First Birds of SPRING!
I hurried out the door early this morning, excited that I finally had a good amount of time on a morning with some stiff onshore winds to spend seawatching. Or, at least that what the forecast had me expecting when I went to bed last night. But, by the time I got to Dyer Point in Cape Elizabeth this morning, the winds were already dying down and thick fog had rolled in. I couldn’t even see the water from the parking lot! So much for that idea.
So, I slowly wandered – rather aimlessly actually – along the coast, waiting for the fog to lift. 9 Brant at Kettle Cove were good to see, and the congregation of 1000 Common Eider, 40 Common Loons, and 30 Horned Grebes in the Pine Point Narrows was impressive. And, the fog finally lifted as the front came through and the winds shifted to the west. I didn’t see too much – just the usual cast of characters - elsewhere in Scarborough Marsh and Cape Elizabeth, but at Portland’s Capisic Pond Park, I enjoyed close-up views of 28 Cedar Waxwings.
Then, I heard it – the chuck note of a Red-winged Blackbird! And then another. It’s impossible to know if these birds were exceptionally late or extremely early migrants, but since they were both adult males, and they were calling from a cattail marsh (breeding habitat) it is very likely that these were SPRING migrants!

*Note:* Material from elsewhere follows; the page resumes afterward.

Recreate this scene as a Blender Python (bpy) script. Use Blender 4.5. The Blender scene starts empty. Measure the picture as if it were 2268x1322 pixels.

Plus, there has been a recent flurry of blackbird reports in Massachusetts, suggesting a northbound movement. My first birds of spring!
But, we haven’t even had winter yet!
For most species migration is not triggered by weather. Most migratory and breeding behavior is triggered by hormonal changes, which have been triggered by photoperiod (the changes in the length of daylight). Good thing too – if a flycatcher migrates to Maine in February and we get a March blizzard, it’s in trouble – no flies to catch in a snowstorm. Plus, since that flycatcher is probably down in Central America it isn’t exactly going to know what the weather is like on its breeding grounds (it’s not like they can read weather reports).
Therefore, most things that most birds do are triggered by a yearly constant – the increasing (and in the fall, decreasing) amount of daylight. (Luckily, it’s also one of the few things we humans haven’t screwed up yet). No matter how mild or how cold a winter has been, the sun will still rise and set at the same time each day every year. Some species, however, are more flexible. Waterfowl begin to move north as ice breaks up and open water for foraging and safety becomes available. I would expect to see early arriving waterfowl this year, if the pattern continues, and in fact recent sighting of Northern Pintails and Brant are likely northbound migrants.
Red-winged Blackbirds and Common Grackles are usually our first songbird arrivals of the spring. In a typical winter, our first migrant flocks will begin to arrive by the end of February. However, with this year’s ridiculously mild temperature and lack of snowfall, I was not completely shocked to already see a couple of Blackbirds this morning. A Red-winged Blackbird can tolerate a bout of severe cold, if that ever arrives. They can deal with a snowstorm or two. And, if things get really bad, they can – and will – always fly back south. Being seed-eaters, they can handle an abrupt change in weather. But, why did these two males at Capisic Pond Park this morning take the chance? An ice storm could cover their food, frigid temperatures could burn their fat reserves – they’re gambling a bit by showing up this early.
So why do they do it? Well, like just about everything else in nature, it’s all about reproduction. An early-arriving Red-wing gets to find the best territory, lay claim to it (there’s a distinct home-field advantage when it comes to defending a territory), and - since Red-winged Blackbirds are polygamous – he therefore has a better chance of mating with more females when they arrive in his most desirable territory a few weeks later.